Donc, pour en revenir à la question initiale de stephen_dedalus, il ne semble pas que les contacts linguistiques entre Grecs et Perses aient eu beaucoup d'occasions de se développer. La grand majorité du vocabulaire grec emprunté à l'Orient est d'origine sémitique et, outre les quelques termes déjà évoqués (satrape, paradis), je crois que la part de l'iranien dans le grec est surtout d'origine scythe (colonies du Pont ? agents de police athéniens ?).

Il n'en est pas moins vrai que certains Grecs pouvaient connaître le perse ou le mède et Aristophane a peut-être eu recours à l'un d'eux pour mettre des paroles vraisemblables dans la bouche du pseudo-ambassadeur perse Pseudarbatès (Acharniens, v. 100) :

ια ρταμανε ξαρξα ναπισσ ιονα σατρα [ia rtamane ksarksa napiss iona satra]
où on peut reconstituer le mède :
haya artamanā Xšayāršā naþaišuv yauna xšaθra
« ? le valeureux (< véridique ?) Xerxès, le royaume ionien dans les eaux »
(la forme perse du dernier mot aurait été xšaça)

Mais il s'agit là de formules stéréotypées qui n'impliquent pas nécessairement une connaissance de la langue …

En outre, autant que je sache, les Grecs ne se livraient guère aux joies de la linguistique comparée.
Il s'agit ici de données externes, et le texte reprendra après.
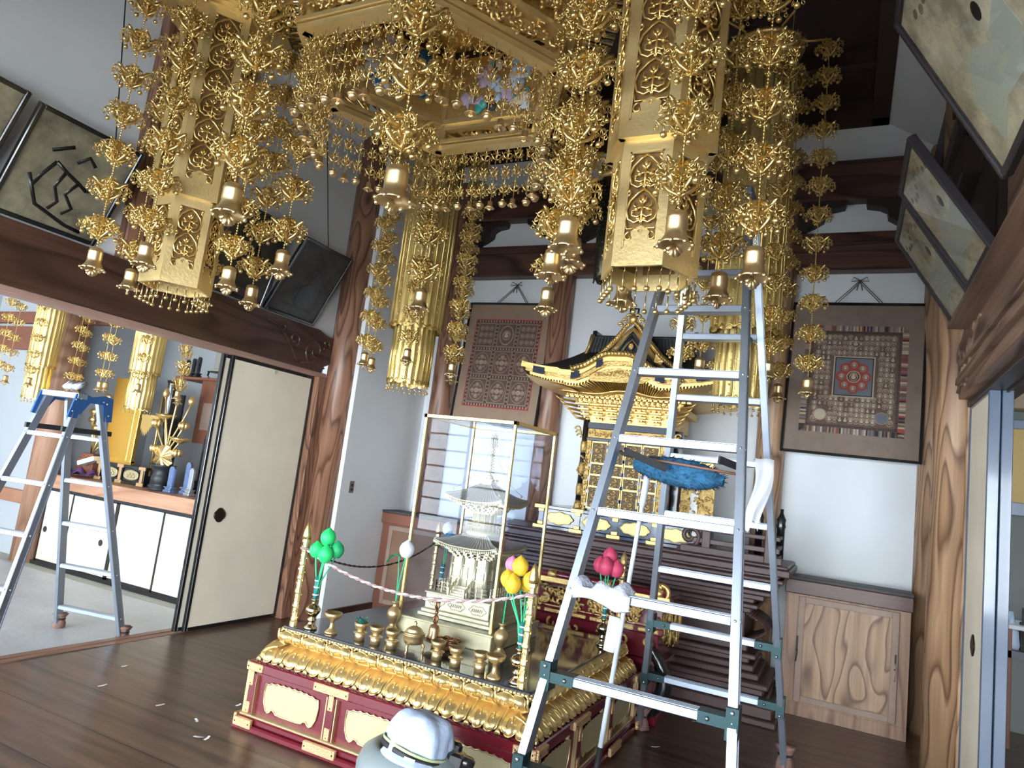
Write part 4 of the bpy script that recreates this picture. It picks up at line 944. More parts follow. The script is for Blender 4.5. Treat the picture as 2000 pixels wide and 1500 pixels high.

Les étymologies fantaisites de Platon ne s'appuient que sur le grec et, toujours sous réserves, il semble que ce soient les Latins qui aient initié les recherches de correspondances entre grec et latin, quelquefois avec brio comme Ovide quand, dans les Fastes, il identifie la déesse latine Florā à l'héroïne grecque Chloris, démontant ainsi implicitement le faux rapport entre le nom de la fleur et celui de la déesse (en fait, déesse de la végétation verdoyante).